Friday, November 11, 2011

Chicago principals say no to Rahm's "merit pay" scheme

The mayor and his Broad Academy-trained CEO, J.C. Brizard, are trying to take a page from the  Broad  play book -- merit pay for principals.

But Rahm's divide-and-conquer strategies seem to be backfiring. I give him credit for one thing. He appears to have succeeded in doing what I thought couldn't be done -- uniting the city's teachers and principals against him and his top-down, corporate-style reform model.

First his attempted bribery of the city's elementary school teachers to g et them to abandon their union and surrender their own collective bargaining rights, was a dismal failure. Only 13 out of some 470 schools took the longer-school-day bait and that was before the threat of legal action forced the mayor to back down.

Now, his attempt to pay principals one-time bonuses on the basis of student test scores and their willingness to fire teachers, has been rejected, loudly and clearly by the Chicago Principals Assoc. Apart from the basic unfairness of such a plan, the sources of its funding are problematic. Like many of Rahm's reform schemes, this one is to be funded by private donations from a group of the mayor's wealthy pals, for whom the few million in pay bonuses is like tip-money that can be withdrawn or denied on a whim.

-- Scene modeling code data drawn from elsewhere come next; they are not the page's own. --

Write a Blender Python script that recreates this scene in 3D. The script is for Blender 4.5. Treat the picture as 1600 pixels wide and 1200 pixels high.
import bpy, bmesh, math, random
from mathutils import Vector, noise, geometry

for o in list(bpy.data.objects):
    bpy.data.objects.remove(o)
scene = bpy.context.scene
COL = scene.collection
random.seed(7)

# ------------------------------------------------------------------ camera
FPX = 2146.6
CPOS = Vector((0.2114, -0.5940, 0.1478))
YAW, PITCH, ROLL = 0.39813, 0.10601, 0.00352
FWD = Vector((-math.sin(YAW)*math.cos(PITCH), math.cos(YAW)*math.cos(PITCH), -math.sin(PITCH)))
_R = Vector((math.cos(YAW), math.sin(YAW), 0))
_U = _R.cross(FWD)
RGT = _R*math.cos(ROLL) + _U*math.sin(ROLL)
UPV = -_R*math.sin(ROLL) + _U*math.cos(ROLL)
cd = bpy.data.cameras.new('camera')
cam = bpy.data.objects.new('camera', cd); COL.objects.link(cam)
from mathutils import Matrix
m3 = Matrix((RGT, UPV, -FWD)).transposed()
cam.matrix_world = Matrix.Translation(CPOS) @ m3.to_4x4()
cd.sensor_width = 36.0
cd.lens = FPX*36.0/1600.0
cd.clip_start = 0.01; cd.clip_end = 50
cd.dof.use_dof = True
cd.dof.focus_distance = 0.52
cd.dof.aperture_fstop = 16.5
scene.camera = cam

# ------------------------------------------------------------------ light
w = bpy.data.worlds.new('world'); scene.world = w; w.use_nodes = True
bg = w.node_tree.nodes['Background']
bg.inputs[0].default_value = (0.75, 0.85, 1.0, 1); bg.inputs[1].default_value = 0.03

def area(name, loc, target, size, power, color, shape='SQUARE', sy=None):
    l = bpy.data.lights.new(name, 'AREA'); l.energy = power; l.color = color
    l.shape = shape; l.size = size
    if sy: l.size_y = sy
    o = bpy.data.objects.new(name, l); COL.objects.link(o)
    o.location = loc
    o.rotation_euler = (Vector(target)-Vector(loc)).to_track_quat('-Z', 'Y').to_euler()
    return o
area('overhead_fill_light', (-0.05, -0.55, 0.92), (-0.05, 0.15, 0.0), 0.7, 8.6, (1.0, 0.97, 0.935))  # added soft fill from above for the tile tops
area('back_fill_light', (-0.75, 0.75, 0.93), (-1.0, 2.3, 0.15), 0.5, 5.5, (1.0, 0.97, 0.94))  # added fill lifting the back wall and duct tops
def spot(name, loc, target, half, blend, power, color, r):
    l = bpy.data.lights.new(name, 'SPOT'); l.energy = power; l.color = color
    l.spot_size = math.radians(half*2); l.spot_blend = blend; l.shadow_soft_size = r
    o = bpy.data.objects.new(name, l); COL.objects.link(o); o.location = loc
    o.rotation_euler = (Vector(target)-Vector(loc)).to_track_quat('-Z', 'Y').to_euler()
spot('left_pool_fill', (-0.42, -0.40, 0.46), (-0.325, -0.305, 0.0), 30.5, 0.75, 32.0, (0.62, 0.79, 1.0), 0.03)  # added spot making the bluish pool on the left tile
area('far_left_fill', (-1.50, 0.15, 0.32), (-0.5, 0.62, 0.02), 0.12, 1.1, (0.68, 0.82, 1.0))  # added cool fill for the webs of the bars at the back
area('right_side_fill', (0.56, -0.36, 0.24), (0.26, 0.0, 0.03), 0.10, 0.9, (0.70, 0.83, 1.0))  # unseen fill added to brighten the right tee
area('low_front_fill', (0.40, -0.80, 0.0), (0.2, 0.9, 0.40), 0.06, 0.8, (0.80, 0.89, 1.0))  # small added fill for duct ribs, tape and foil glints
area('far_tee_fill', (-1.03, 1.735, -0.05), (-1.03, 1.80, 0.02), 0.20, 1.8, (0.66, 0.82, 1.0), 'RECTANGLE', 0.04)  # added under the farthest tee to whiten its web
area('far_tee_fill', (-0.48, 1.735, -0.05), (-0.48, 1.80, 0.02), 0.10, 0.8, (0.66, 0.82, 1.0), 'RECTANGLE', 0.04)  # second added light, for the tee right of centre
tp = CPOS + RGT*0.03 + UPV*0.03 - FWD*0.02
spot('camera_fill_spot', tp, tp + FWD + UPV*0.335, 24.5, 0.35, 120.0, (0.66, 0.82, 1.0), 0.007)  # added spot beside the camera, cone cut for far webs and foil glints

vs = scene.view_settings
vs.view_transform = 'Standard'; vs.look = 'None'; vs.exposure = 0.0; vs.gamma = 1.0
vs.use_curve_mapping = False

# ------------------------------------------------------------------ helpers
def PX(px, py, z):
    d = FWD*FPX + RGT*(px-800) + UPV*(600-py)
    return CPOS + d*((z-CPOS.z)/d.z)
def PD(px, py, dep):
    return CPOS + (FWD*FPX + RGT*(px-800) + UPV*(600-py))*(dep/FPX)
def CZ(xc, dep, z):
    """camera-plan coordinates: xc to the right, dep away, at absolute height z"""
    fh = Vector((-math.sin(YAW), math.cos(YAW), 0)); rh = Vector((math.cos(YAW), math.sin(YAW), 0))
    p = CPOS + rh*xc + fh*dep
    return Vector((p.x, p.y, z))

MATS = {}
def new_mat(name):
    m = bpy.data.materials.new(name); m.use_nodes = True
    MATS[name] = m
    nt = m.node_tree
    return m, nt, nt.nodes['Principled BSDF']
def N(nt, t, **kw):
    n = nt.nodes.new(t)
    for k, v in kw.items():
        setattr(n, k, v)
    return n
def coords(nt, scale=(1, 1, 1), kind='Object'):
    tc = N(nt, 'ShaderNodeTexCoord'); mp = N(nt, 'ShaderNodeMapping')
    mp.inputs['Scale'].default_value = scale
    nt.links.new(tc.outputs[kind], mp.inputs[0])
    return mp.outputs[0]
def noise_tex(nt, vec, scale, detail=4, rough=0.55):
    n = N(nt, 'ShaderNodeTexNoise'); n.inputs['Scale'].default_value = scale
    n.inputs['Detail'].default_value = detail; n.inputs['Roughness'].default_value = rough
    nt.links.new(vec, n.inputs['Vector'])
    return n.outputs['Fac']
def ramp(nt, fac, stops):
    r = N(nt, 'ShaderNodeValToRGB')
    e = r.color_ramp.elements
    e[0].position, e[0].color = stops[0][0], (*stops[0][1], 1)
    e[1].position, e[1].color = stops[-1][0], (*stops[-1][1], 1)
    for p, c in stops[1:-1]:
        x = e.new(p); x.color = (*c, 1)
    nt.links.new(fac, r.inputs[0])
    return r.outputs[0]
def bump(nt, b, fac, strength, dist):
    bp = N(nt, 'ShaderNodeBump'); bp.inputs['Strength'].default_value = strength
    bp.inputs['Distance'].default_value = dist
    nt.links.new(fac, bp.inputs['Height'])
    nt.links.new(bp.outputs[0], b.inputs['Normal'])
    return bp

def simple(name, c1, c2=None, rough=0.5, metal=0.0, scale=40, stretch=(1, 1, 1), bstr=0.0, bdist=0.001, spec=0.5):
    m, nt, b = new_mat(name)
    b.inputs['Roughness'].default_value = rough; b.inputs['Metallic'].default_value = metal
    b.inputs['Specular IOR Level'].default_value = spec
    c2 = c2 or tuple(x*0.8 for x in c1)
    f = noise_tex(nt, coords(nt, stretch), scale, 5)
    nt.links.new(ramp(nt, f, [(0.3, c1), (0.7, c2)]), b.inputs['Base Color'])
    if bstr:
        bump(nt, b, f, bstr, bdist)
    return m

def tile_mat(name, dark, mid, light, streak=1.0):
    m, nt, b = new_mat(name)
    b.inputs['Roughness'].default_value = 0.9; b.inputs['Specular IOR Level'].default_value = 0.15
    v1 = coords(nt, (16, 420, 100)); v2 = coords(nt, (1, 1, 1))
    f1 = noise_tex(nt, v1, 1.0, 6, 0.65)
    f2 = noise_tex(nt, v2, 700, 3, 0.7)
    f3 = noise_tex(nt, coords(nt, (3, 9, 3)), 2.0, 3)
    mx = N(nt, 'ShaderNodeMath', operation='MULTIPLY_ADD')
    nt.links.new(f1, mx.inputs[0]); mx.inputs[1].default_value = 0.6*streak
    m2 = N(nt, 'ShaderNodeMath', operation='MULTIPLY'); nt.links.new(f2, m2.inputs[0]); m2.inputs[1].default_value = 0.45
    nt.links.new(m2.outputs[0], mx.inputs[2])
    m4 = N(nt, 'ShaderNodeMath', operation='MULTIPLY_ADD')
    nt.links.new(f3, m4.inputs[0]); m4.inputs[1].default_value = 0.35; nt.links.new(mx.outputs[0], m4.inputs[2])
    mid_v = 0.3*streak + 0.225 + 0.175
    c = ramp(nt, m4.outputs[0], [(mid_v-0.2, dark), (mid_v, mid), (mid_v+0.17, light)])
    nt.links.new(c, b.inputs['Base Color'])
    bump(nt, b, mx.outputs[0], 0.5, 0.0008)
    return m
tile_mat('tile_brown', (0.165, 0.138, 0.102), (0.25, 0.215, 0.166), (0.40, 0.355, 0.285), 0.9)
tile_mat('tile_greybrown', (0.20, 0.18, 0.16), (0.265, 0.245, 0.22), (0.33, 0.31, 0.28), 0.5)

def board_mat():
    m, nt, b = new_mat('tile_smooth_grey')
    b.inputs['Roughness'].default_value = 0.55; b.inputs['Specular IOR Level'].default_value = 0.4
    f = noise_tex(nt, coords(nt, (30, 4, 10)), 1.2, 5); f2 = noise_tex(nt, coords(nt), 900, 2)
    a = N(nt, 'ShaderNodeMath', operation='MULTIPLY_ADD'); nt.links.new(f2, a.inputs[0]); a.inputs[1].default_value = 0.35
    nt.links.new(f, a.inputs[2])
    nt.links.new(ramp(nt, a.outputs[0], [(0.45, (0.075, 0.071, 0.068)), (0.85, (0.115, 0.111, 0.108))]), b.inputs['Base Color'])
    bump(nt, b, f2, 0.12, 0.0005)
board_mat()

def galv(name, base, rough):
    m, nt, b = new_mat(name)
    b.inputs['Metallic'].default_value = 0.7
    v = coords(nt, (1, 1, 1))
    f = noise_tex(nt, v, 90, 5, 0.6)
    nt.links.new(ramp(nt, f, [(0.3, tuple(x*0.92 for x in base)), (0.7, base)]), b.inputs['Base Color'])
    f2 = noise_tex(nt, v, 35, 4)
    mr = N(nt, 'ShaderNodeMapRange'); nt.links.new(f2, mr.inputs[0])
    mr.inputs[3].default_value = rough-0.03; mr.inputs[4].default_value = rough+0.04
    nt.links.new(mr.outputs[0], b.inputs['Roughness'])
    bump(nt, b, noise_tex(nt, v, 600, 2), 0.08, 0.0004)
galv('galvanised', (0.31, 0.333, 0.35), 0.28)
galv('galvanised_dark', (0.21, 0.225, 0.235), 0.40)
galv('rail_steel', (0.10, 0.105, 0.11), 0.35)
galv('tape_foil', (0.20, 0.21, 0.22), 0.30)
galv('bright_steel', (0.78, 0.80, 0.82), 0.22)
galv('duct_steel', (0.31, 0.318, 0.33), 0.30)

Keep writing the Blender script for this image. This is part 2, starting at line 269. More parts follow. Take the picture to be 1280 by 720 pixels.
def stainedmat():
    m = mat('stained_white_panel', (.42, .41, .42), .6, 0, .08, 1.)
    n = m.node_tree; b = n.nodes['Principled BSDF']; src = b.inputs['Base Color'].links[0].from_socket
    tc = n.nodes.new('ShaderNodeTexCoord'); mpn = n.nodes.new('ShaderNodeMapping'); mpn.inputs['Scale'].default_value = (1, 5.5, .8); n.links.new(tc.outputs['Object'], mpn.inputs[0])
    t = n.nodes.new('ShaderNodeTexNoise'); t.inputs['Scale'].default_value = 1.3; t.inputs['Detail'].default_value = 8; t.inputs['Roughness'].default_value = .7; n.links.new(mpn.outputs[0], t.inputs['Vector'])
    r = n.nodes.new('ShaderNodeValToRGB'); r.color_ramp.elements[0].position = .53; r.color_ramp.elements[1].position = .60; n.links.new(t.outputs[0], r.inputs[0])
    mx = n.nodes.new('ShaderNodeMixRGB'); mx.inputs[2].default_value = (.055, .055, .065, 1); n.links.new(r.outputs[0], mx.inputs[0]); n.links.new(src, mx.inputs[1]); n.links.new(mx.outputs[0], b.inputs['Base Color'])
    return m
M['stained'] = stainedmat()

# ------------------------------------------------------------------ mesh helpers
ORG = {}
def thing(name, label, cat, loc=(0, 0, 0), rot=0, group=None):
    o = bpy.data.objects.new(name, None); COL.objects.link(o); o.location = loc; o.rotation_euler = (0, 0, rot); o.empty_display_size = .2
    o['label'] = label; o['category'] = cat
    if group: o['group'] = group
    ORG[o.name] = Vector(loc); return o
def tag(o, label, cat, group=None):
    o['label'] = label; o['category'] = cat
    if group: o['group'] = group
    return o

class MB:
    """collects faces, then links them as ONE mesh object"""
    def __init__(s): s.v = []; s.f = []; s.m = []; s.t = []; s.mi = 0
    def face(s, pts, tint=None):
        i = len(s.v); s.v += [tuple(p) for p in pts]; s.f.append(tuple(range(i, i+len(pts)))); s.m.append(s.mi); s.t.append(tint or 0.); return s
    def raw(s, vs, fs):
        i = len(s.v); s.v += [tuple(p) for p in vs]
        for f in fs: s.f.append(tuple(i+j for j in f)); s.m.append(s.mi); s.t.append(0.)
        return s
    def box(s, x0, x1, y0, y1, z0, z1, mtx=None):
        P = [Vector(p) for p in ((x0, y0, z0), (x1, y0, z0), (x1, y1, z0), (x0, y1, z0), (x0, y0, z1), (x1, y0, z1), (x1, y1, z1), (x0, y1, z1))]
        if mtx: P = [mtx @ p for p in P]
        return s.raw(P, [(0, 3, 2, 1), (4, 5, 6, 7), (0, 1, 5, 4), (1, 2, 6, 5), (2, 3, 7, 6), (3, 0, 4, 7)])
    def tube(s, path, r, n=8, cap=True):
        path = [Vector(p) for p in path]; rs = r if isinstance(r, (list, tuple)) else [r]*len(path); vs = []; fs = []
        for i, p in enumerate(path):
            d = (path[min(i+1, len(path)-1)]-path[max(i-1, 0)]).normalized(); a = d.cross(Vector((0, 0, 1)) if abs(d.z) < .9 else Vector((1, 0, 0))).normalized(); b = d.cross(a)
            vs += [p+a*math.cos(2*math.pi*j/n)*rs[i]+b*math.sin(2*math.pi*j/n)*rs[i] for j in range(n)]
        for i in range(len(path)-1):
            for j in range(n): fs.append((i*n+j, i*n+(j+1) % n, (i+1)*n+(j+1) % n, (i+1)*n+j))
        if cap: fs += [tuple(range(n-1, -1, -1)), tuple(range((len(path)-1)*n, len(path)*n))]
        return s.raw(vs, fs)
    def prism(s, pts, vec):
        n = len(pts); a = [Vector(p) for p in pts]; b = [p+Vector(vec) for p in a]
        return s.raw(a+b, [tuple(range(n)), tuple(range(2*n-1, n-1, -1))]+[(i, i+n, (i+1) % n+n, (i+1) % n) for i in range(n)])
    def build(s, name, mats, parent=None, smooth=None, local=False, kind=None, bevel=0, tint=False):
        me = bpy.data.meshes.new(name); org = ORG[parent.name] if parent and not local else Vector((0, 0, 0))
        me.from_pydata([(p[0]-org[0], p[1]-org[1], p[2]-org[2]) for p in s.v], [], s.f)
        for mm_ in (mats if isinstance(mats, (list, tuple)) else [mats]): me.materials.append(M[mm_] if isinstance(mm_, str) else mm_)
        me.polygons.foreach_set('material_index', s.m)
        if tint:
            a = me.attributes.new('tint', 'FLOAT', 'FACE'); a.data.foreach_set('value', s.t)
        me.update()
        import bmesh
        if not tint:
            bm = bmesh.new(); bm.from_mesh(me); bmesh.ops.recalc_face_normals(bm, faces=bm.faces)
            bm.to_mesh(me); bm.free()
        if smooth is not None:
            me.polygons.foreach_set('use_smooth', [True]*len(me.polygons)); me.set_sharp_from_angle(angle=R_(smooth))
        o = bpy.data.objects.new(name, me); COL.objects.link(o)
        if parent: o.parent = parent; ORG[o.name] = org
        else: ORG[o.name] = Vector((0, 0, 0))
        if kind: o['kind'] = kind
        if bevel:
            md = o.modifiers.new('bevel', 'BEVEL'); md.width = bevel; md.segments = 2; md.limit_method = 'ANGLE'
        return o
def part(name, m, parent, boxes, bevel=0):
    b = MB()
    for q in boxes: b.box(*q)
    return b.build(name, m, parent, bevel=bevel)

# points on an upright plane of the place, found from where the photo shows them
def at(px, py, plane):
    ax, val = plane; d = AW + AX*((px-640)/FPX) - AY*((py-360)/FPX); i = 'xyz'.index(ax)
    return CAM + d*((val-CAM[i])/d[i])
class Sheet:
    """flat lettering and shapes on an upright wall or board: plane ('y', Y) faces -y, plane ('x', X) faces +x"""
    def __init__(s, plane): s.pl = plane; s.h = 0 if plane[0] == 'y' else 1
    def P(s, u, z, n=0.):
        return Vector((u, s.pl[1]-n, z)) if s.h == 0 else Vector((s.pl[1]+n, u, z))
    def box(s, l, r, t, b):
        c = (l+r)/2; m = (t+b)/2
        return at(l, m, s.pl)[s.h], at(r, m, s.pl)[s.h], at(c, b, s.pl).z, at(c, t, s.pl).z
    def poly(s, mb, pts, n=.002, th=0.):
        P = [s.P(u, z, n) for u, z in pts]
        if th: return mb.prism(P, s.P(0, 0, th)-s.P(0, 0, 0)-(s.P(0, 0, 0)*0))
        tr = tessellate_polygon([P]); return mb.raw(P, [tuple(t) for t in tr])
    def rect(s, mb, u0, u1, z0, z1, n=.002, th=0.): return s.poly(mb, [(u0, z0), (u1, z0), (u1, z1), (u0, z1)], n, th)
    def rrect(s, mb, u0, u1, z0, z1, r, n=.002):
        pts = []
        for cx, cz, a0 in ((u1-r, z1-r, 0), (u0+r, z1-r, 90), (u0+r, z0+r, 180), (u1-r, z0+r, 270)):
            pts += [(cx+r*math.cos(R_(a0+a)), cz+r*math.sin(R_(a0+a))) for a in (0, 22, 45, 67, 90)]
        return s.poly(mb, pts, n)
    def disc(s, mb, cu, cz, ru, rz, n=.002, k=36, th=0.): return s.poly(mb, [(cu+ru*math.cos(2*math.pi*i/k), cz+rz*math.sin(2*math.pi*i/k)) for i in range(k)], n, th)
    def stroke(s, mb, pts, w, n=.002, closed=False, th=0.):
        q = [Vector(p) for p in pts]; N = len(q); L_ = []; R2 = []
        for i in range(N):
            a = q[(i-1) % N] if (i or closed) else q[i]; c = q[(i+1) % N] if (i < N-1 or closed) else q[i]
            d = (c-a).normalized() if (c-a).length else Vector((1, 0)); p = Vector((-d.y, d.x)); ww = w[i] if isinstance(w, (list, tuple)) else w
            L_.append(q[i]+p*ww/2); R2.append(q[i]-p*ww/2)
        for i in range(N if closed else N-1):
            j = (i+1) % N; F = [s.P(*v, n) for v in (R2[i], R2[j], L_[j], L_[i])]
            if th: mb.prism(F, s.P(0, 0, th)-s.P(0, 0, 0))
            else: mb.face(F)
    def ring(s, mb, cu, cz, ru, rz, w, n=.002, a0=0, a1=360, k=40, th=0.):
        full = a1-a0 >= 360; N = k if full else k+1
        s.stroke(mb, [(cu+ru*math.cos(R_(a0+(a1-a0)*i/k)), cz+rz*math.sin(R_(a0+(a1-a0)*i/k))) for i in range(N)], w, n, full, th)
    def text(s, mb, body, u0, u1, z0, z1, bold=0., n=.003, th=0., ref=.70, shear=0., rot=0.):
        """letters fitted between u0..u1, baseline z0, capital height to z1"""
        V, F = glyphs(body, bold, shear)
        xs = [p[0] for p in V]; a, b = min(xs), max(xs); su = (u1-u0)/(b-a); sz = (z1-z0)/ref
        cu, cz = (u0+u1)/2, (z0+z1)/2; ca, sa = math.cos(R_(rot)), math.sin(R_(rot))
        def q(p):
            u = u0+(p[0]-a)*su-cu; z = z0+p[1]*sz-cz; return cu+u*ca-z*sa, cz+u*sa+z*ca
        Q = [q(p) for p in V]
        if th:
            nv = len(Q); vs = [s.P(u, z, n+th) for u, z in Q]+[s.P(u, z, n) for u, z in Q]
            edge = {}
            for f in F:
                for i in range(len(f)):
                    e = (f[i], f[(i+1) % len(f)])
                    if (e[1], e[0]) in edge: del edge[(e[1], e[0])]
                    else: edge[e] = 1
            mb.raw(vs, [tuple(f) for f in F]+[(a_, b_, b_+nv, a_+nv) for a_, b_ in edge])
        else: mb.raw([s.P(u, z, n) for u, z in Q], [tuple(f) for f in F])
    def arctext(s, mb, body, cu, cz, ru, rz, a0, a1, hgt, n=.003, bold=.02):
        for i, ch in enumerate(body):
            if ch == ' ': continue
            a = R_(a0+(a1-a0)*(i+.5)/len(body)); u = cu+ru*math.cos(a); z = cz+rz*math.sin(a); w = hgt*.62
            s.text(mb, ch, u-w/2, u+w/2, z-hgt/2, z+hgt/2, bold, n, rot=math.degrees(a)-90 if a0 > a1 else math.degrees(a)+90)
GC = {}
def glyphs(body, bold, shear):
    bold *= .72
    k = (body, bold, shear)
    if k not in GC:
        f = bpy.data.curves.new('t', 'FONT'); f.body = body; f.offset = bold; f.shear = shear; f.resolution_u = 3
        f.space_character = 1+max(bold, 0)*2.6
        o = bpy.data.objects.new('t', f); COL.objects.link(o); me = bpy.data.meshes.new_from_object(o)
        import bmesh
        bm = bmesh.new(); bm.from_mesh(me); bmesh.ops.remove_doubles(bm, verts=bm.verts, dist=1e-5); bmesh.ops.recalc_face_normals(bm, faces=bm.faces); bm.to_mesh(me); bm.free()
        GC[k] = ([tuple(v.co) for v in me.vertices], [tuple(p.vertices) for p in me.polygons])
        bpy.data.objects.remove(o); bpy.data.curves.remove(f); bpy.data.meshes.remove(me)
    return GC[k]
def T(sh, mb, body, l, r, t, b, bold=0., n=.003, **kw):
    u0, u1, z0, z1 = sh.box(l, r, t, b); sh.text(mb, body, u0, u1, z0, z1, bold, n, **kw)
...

Another problem with test-based merit-pay is its tendency to widen racial-pay gaps. A recent report from the U.S. Dept. of Education's Office for Civil Rights has already shown a growing racial salary-gap between educators teaching in so-called "higher-minority" schools. Bonus-pay schemes like this one can only widen the gap.
“Many principals are uncomfortable with a bonus structure only given to them, when raising student achievement is a team effort,” says Principals Assoc. prez Clarice Berry
She says, there's no research to support merit pay, and she's absolutely right. Previous attempts in Chicago, under Arne Duncan, failed miserably and were scrapped by his successor, Ron Huberman. New York's $75 million merit pay experiment not only failed to boost student scores, student achievement actually declined.

With Emanuel and Brizard in charge of the schools, all pretense of research-based reform has been dropped in favor of the mayor's budget-slashing, union-busting, political agenda.

1 comment:

  1. Agree strongly.

    Like all strong extrinsic controls, test score pay creates conditions under which the markers of quality, even if they do improve, have become disconnected from quality.

    See also multiple failures of test score pay in Florida over the decades, the $300 million dollar failure in Texas, the recent and researched failure in Nashville, and Perry, Engbers & Jun 2009, who analyze decades of research on performance pay, and why it doesn't work in complex professions such as teaching.

    However, it is crucial for opponents of test score pay to stop using the term "merit" in connection with "pay", because simply repeating that term reinforces that conceptual frame, and that positive-sounding frame is part of the marketing effort for this bad idea. Don't give the ideas we oppose free marketing help: let's call it test-score pay, or basing pay on low-level tests.